-- Start Data to process --
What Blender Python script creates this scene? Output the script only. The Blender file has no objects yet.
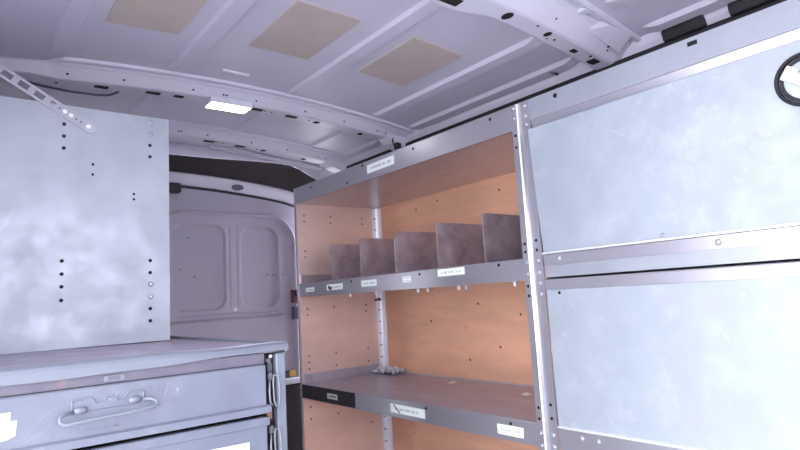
-- End Data to process --
-- Start Data to process --
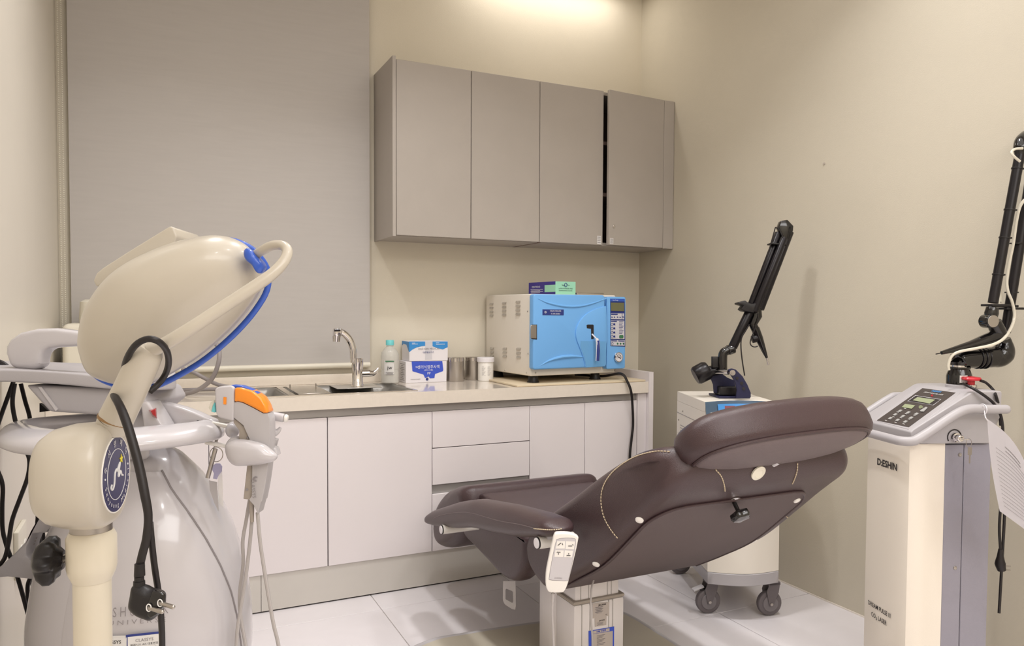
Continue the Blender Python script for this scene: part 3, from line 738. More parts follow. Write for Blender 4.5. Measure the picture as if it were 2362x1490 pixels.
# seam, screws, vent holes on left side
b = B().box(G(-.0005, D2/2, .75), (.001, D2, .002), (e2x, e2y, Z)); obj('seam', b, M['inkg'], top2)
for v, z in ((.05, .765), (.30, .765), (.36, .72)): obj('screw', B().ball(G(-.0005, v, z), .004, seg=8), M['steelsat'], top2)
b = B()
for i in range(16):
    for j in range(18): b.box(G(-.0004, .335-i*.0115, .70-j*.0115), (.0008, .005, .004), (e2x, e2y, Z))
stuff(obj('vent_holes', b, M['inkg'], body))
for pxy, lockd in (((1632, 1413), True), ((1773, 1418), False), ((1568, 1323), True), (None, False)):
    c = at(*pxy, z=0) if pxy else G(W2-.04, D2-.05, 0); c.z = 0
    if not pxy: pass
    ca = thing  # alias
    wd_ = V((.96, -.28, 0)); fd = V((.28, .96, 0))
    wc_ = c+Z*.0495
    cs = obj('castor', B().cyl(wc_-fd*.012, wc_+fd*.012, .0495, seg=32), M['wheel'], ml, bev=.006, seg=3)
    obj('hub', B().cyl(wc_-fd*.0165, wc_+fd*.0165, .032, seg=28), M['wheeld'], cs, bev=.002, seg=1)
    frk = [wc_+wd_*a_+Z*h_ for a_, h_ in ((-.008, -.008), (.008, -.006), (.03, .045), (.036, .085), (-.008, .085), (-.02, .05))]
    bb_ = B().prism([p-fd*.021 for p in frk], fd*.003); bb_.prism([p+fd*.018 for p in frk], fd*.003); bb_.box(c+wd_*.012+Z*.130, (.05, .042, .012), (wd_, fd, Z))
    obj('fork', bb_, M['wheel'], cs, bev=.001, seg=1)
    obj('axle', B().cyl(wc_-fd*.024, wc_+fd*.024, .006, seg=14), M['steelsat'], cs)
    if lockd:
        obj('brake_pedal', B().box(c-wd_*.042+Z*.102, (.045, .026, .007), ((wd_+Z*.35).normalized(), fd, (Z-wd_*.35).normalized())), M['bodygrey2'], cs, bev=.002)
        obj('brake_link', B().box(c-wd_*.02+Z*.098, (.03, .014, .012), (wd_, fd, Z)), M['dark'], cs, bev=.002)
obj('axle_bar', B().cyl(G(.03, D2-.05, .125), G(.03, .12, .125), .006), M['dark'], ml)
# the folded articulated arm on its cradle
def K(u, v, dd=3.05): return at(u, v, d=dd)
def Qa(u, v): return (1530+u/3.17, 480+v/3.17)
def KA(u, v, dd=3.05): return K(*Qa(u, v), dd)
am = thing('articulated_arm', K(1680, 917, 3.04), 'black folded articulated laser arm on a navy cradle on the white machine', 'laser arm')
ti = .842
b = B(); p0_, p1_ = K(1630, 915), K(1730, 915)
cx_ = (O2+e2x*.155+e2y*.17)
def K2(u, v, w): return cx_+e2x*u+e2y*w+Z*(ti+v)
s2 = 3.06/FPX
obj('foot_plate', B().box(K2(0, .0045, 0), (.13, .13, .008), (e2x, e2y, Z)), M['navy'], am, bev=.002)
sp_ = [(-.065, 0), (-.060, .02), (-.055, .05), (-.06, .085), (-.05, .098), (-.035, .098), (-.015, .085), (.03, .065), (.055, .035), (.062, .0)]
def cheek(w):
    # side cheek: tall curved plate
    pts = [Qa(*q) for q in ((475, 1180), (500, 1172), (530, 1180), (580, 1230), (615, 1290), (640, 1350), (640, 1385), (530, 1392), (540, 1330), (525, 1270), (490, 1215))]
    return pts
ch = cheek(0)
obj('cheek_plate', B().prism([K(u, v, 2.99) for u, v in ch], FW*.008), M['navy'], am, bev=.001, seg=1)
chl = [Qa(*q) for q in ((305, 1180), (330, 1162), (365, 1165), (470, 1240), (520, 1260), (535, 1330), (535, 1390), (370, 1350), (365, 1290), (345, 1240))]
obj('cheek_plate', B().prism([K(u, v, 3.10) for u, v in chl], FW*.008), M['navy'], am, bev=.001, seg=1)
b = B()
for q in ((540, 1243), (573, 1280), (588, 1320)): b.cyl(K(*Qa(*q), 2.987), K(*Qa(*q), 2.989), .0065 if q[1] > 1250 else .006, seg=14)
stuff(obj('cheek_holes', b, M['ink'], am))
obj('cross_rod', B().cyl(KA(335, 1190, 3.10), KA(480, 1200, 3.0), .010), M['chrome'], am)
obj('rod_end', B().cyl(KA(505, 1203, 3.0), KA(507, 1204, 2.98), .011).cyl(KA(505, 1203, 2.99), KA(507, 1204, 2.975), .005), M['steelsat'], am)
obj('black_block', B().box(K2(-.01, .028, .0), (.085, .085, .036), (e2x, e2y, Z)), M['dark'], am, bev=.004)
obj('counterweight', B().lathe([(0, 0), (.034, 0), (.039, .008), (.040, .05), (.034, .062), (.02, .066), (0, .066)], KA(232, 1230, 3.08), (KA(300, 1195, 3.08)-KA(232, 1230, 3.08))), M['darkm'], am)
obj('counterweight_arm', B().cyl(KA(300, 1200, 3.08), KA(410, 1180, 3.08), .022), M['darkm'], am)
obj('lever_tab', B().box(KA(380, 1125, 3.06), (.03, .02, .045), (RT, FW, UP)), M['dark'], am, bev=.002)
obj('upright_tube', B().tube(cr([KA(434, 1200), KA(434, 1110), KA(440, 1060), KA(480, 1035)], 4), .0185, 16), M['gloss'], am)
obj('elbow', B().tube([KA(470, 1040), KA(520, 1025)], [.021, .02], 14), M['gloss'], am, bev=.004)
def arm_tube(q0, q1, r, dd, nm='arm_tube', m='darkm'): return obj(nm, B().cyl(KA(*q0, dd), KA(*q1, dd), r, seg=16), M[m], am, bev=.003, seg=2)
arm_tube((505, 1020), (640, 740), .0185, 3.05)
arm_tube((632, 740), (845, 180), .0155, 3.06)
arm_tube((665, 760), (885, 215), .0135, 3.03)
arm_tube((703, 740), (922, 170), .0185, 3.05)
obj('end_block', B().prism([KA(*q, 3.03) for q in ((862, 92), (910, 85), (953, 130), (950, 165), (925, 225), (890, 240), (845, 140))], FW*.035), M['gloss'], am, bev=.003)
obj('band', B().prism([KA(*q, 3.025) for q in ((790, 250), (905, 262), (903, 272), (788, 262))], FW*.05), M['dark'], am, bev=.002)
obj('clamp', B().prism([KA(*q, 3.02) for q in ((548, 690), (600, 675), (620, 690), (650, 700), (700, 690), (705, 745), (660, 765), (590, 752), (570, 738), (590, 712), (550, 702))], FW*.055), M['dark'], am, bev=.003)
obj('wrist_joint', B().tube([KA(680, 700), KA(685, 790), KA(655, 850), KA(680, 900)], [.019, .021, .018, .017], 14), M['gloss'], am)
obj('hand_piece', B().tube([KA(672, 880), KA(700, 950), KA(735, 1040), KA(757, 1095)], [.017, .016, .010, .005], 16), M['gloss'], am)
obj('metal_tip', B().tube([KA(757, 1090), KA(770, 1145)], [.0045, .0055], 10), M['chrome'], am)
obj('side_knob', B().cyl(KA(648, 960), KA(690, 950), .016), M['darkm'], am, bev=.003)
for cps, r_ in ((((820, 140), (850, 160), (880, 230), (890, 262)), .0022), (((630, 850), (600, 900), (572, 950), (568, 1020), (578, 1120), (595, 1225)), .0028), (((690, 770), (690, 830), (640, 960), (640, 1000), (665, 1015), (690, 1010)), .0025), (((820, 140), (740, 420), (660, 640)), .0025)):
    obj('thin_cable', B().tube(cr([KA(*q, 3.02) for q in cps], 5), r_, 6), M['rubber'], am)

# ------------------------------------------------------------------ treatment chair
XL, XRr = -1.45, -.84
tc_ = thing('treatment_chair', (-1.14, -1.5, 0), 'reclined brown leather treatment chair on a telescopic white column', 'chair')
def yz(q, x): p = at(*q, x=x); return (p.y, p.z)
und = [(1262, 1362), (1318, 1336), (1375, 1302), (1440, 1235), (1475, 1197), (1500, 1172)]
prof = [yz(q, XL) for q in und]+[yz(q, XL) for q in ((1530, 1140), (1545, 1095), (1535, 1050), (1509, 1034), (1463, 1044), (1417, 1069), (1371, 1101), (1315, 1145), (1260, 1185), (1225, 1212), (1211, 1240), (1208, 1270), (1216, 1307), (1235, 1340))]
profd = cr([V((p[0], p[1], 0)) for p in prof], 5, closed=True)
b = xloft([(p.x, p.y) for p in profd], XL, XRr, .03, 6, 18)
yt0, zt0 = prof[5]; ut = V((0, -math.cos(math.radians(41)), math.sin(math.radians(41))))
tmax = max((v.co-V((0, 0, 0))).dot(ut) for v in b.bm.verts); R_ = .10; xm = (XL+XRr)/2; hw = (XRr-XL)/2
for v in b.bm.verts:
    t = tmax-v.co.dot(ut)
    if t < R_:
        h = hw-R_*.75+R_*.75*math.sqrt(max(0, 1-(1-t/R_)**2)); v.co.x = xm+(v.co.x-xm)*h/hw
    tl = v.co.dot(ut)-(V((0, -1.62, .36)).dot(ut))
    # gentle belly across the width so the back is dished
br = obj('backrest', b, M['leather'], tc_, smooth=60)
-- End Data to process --
Locate all lines in the listing above with the word "script" and copy them.

What Blender Python script creates this scene? Output the script only. The Blender file has no objects yet.
Continue the Blender Python script for this scene: part 3, from line 738. More parts follow. Write for Blender 4.5. Measure the picture as if it were 2362x1490 pixels.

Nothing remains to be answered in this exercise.